Inspiration for this puzzle came from my 30-year-old son Marc (whom Will bounced on his knee at my home about 27 years ago), who sells items on eBay for his London office-salvage business. One of his recent items was a plaque with the theme message, for which only the original WE'LL needed to be changed to WE WILL to break perfectly. By dumb luck, Will was short of non-rebus Thursdays, so it appears today only 19 days after he OK'd it.
I clue puzzles hard by having as many "new" clues as possible, requiring some thought and reasoning to solve, rather than ones that can be solved at sight by solvers with good memories. Most of the new factual clues here come from Internet research, such as 52A, 63A, 8D and 34D.
An added requirement to my harder clues is that only general knowledge should be required to understand them, even if the fact itself isn't well-known. For example, anyone from New York should know that AMAZIN (14A) is associated with the Mets, so it shouldn't be surprising that a website all about the Mets is called Amazin' Avenue.
One other clue nicety here that might not be obvious: a factual balance between new pop culture (like 18A, 55A), older (40A, 25D), and historical (42A, 10D). I made sure that all my factual references could be quickly and authoritatively verified with Google, and passed that info along to Will with the puzzle.
While some of my new clues for uncapitalized answers also come from Web research ("Time-stretching" for 41D SLO-MO came from a Wikipedia article), I can often think of something fresh by just letting my mind wander. That's where I got 56A and 1D, for instance.
Will is obviously on-board with all of this thinking, since he kept about 75% of my clues, including all the ones cited above.

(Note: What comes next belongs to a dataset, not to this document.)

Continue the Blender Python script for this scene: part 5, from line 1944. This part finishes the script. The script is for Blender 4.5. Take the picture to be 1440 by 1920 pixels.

In the 1,000+ crosswords I've constructed and the 5,000+ I've edited (for the New York newspaper Newsday and Puzzle Social) since adopting Crossword Compiler in 2000, I've found that with careful grid patterning it's never necessary to use obscurities, even for wide-open grids such as the 72-worder here. This sometimes requires that I check Google News and Google Books, to be sure that words I think are in common current use actually are. I look forward to the day where this fussiness will be standard procedure for constructors, so we can finally bid the OLEOs, OLIOs and ANILs of crosswordese an unfond farewell.